The feeling of bereft-ness that brushed my heart was something I recognise. It is always like this when I separate from my little family. There is a period of mourning - it lasts somewhere between five minutes and a couple of days. Then some sort of internal re-adjustment takes place and I remember that I love being alone and delight in my own company. And then it is time to rejoin them, another clunky gear-change.
Driving back I heard on the car radio that scientists have discovered a planet that they think might be a bit like Earth - similar size, temperature etc. And only twenty light years away.
Are we alone in the universe? seemed to be the theme. It’s touching, somehow. There was also some expert bloke toying with the fanciful idea that we might be able to sometime go and live on this other planet. Maybe. If we could figure out how to get there. If it had the right sort of air for us to breathe. Also half this planet is always in the dark, the other half always turned to its sun-star , so we’d have to adapt to living on the in-between-bit.
What, is this in case we completely trash the planet we’ve already been given? Or just feel like a change of scene?
Personally, I’ll stick with Planet Earth. I’d rather go down with the ship.
I stop at the awful shopping centre on the way home, because I am not quite ready to face the empty house and the mournful old sound of the sea. It’s late night shopping, but very quiet. I reckon the only thing more depressing than a raucous crowded school holidays shopping centre is an almost empty night time shopping centre. Cavernous, sterile, artificially - lit. I bought a casserole dish, some socks for F, a soap holder. Then home via the video shop.

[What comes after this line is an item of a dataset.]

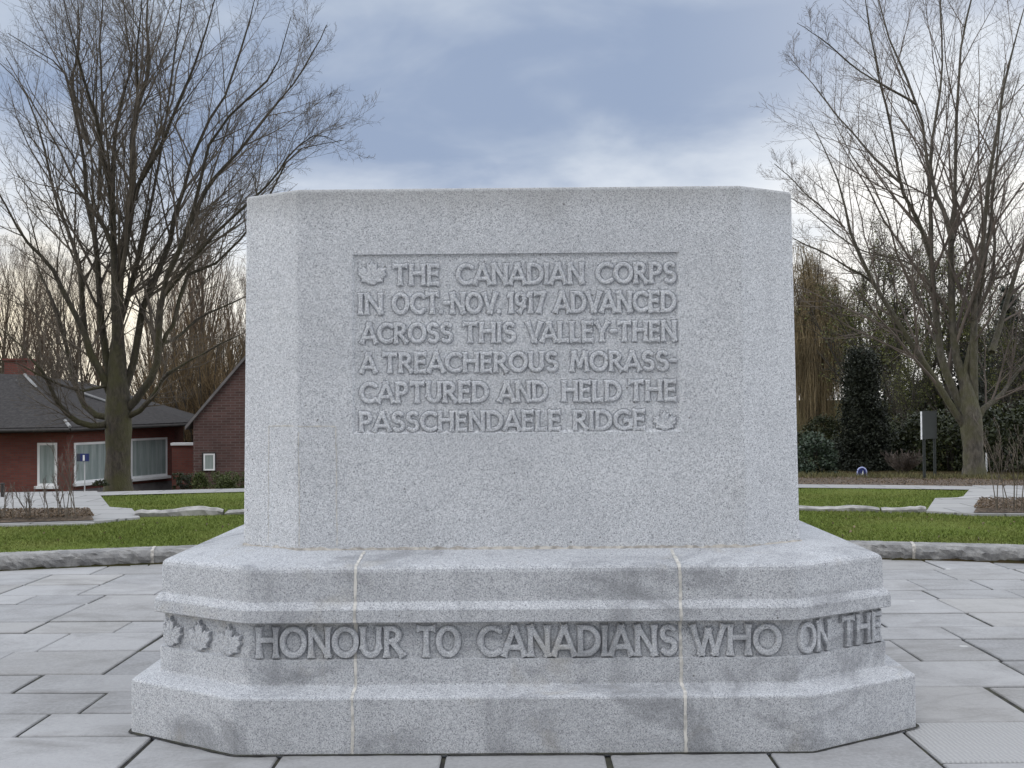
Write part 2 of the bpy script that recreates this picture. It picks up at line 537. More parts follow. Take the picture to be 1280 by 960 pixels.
def rooftile_fn(N, b, co):
    n = N.noise(co, 2.0, 5, 0.65); n2 = N.noise(co, 9, 4, 0.7)
    wv = N.n('ShaderNodeTexWave', wave_type='BANDS', bands_direction='Z'); N.put(wv.inputs['Vector'], co); wv.inputs['Scale'].default_value = 2.6
    wv.inputs['Distortion'].default_value = 1.0; wv.inputs['Detail'].default_value = 3
    c = N.mix(N.smap(n2, 0.3, 0.7), (0.026, 0.024, 0.024), (0.056, 0.052, 0.050))
    c = N.mix(N.math('MULTIPLY', wv.outputs['Fac'], 0.35), c, (0.035, 0.034, 0.035))
    c = N.mix(N.smap(n, 0.68, 0.74, 0, 0.7), c, (0.28, 0.27, 0.23))
    N.put(b.inputs['Base Color'], c); b.inputs['Roughness'].default_value = 0.9; b.inputs['Specular IOR Level'].default_value = 0.15


M_roof = material('grey_roof_tiles', rooftile_fn)
M_ridge = simple('pale_ridge_tiles', (0.22, 0.22, 0.22), 0.8, 0.2, 3)
M_white = simple('white_paint', (0.72, 0.72, 0.72), 0.5, 0.06, 3)
M_darkslot = simple('dark_timber', (0.025, 0.022, 0.02), 0.8, 0.3, 5)
M_concrete = simple('grey_plinth', (0.14, 0.13, 0.13), 0.9, 0.2, 3)


def curtain_fn(N, b, co):
    sp = N.n('ShaderNodeSeparateXYZ'); N.put(sp.inputs[0], co)
    u = N.math('ADD', sp.outputs[0], N.math('MULTIPLY', sp.outputs[1], 0.7))
    cb = N.n('ShaderNodeCombineXYZ'); N.put(cb.inputs[0], u); N.put(cb.inputs[2], N.math('MULTIPLY', sp.outputs[2], 0.08))
    n = N.noise(cb.outputs[0], 6.0, 4, 0.7)
    N.put(b.inputs['Base Color'], N.mix(N.smap(n, 0.3, 0.7), (0.19, 0.23, 0.225), (0.33, 0.37, 0.355)))
    b.inputs['Roughness'].default_value = 0.25; b.inputs['Specular IOR Level'].default_value = 0.5


M_pane = material('curtained_pane', curtain_fn)
M_blue = simple('blue_enamel', (0.012, 0.022, 0.12), 0.4, 0.1, 3)
M_navy = simple('dark_slate_enamel', (0.035, 0.04, 0.06), 0.45, 0.1, 3)
M_paleblue = simple('pale_blue_plastic', (0.40, 0.44, 0.72), 0.4, 0.1, 6)
M_alu = simple('aluminium', (0.50, 0.52, 0.56), 0.45, 0.05, 3, 0.3)
M_green_metal = simple('dark_green_metal', (0.014, 0.018, 0.017), 0.75, 0.2, 4)
M_greypole = simple('galvanised_pole', (0.40, 0.41, 0.42), 0.5, 0.1, 5)

def in_poly(x, y, P):
    ins = np.zeros(len(x), bool); n = len(P)
    for i in range(n):
        x0, y0 = P[i][0], P[i][1]; x1, y1 = P[(i + 1) % n][0], P[(i + 1) % n][1]
        c = ((y0 > y) != (y1 > y)) & (x < (x1 - x0) * (y - y0) / (y1 - y0 + 1e-12) + x0)
        ins ^= c
    return ins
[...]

The dear old house has been full of people these last few days. Kids up and down the stairs, toast crumbs on the bench, suncream and hats everywhere, beach towels and bathers draped over the verandah railings, sand on the bathroom floor. Voices coming up from the beach, the outside shower going. Sandcastles built and washed away. Excited sightings of whales and dolphins with everyone out on the deck, passing the binoculars.
Now everyone is gone, and the sound of the sea comes back in to fill the house and lull me to sleep.